__Recorded data__
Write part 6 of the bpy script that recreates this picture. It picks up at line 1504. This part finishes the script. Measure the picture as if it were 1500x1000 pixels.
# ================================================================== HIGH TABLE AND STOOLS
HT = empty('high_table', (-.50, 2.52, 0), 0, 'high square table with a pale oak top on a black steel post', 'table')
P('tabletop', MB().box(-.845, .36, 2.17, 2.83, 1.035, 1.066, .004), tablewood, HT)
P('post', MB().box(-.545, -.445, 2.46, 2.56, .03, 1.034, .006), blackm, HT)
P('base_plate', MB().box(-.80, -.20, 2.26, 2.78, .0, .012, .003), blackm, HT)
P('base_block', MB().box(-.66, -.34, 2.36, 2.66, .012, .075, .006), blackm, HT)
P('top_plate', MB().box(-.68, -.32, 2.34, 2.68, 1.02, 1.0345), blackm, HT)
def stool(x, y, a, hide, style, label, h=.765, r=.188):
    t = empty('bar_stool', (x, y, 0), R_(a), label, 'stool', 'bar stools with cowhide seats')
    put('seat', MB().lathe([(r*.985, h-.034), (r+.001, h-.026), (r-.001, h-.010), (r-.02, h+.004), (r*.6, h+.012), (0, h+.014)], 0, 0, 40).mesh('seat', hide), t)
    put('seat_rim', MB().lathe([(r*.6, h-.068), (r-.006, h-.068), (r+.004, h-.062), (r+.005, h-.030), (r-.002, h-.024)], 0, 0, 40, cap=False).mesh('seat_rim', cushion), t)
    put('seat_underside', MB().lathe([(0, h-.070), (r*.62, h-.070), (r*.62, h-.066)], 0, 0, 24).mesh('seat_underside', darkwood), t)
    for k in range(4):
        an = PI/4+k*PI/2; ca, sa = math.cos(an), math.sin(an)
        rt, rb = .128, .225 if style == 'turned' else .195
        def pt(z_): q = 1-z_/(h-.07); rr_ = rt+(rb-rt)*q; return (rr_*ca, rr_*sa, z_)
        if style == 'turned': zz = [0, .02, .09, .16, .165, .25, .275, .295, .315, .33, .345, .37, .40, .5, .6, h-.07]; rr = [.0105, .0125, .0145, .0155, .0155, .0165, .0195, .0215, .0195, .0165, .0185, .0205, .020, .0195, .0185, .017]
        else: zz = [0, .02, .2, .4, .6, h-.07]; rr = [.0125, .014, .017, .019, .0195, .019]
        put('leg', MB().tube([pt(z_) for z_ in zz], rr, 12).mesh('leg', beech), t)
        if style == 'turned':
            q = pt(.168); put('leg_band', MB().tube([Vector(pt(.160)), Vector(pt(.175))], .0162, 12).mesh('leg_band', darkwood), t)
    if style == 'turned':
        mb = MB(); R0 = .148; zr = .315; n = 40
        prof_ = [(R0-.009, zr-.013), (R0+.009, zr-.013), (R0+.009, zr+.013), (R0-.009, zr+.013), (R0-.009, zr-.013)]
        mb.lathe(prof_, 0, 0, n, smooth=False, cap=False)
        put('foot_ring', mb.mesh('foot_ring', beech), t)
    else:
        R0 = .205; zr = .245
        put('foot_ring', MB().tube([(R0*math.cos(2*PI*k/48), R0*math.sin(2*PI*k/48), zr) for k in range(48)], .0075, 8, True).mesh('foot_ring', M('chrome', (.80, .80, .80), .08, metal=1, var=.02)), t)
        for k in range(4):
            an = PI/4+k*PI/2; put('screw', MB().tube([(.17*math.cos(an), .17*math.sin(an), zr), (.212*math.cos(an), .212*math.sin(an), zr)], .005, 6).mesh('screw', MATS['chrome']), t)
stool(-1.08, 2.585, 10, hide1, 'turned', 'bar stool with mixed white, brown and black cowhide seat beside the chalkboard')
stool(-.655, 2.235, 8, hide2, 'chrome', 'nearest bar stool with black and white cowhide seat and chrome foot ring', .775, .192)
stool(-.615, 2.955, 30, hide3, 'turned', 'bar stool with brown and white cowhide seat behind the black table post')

__Given request__
Please reproduce every line of the material word for word.

__Worked solution__
Write part 6 of the bpy script that recreates this picture. It picks up at line 1504. This part finishes the script. Measure the picture as if it were 1500x1000 pixels.
# ================================================================== HIGH TABLE AND STOOLS
HT = empty('high_table', (-.50, 2.52, 0), 0, 'high square table with a pale oak top on a black steel post', 'table')
P('tabletop', MB().box(-.845, .36, 2.17, 2.83, 1.035, 1.066, .004), tablewood, HT)
P('post', MB().box(-.545, -.445, 2.46, 2.56, .03, 1.034, .006), blackm, HT)
P('base_plate', MB().box(-.80, -.20, 2.26, 2.78, .0, .012, .003), blackm, HT)
P('base_block', MB().box(-.66, -.34, 2.36, 2.66, .012, .075, .006), blackm, HT)
P('top_plate', MB().box(-.68, -.32, 2.34, 2.68, 1.02, 1.0345), blackm, HT)
def stool(x, y, a, hide, style, label, h=.765, r=.188):
    t = empty('bar_stool', (x, y, 0), R_(a), label, 'stool', 'bar stools with cowhide seats')
    put('seat', MB().lathe([(r*.985, h-.034), (r+.001, h-.026), (r-.001, h-.010), (r-.02, h+.004), (r*.6, h+.012), (0, h+.014)], 0, 0, 40).mesh('seat', hide), t)
    put('seat_rim', MB().lathe([(r*.6, h-.068), (r-.006, h-.068), (r+.004, h-.062), (r+.005, h-.030), (r-.002, h-.024)], 0, 0, 40, cap=False).mesh('seat_rim', cushion), t)
    put('seat_underside', MB().lathe([(0, h-.070), (r*.62, h-.070), (r*.62, h-.066)], 0, 0, 24).mesh('seat_underside', darkwood), t)
    for k in range(4):
        an = PI/4+k*PI/2; ca, sa = math.cos(an), math.sin(an)
        rt, rb = .128, .225 if style == 'turned' else .195
        def pt(z_): q = 1-z_/(h-.07); rr_ = rt+(rb-rt)*q; return (rr_*ca, rr_*sa, z_)
        if style == 'turned': zz = [0, .02, .09, .16, .165, .25, .275, .295, .315, .33, .345, .37, .40, .5, .6, h-.07]; rr = [.0105, .0125, .0145, .0155, .0155, .0165, .0195, .0215, .0195, .0165, .0185, .0205, .020, .0195, .0185, .017]
        else: zz = [0, .02, .2, .4, .6, h-.07]; rr = [.0125, .014, .017, .019, .0195, .019]
        put('leg', MB().tube([pt(z_) for z_ in zz], rr, 12).mesh('leg', beech), t)
        if style == 'turned':
            q = pt(.168); put('leg_band', MB().tube([Vector(pt(.160)), Vector(pt(.175))], .0162, 12).mesh('leg_band', darkwood), t)
    if style == 'turned':
        mb = MB(); R0 = .148; zr = .315; n = 40
        prof_ = [(R0-.009, zr-.013), (R0+.009, zr-.013), (R0+.009, zr+.013), (R0-.009, zr+.013), (R0-.009, zr-.013)]
        mb.lathe(prof_, 0, 0, n, smooth=False, cap=False)
        put('foot_ring', mb.mesh('foot_ring', beech), t)
    else:
        R0 = .205; zr = .245
        put('foot_ring', MB().tube([(R0*math.cos(2*PI*k/48), R0*math.sin(2*PI*k/48), zr) for k in range(48)], .0075, 8, True).mesh('foot_ring', M('chrome', (.80, .80, .80), .08, metal=1, var=.02)), t)
        for k in range(4):
            an = PI/4+k*PI/2; put('screw', MB().tube([(.17*math.cos(an), .17*math.sin(an), zr), (.212*math.cos(an), .212*math.sin(an), zr)], .005, 6).mesh('screw', MATS['chrome']), t)
stool(-1.08, 2.585, 10, hide1, 'turned', 'bar stool with mixed white, brown and black cowhide seat beside the chalkboard')
stool(-.655, 2.235, 8, hide2, 'chrome', 'nearest bar stool with black and white cowhide seat and chrome foot ring', .775, .192)
stool(-.615, 2.955, 30, hide3, 'turned', 'bar stool with brown and white cowhide seat behind the black table post')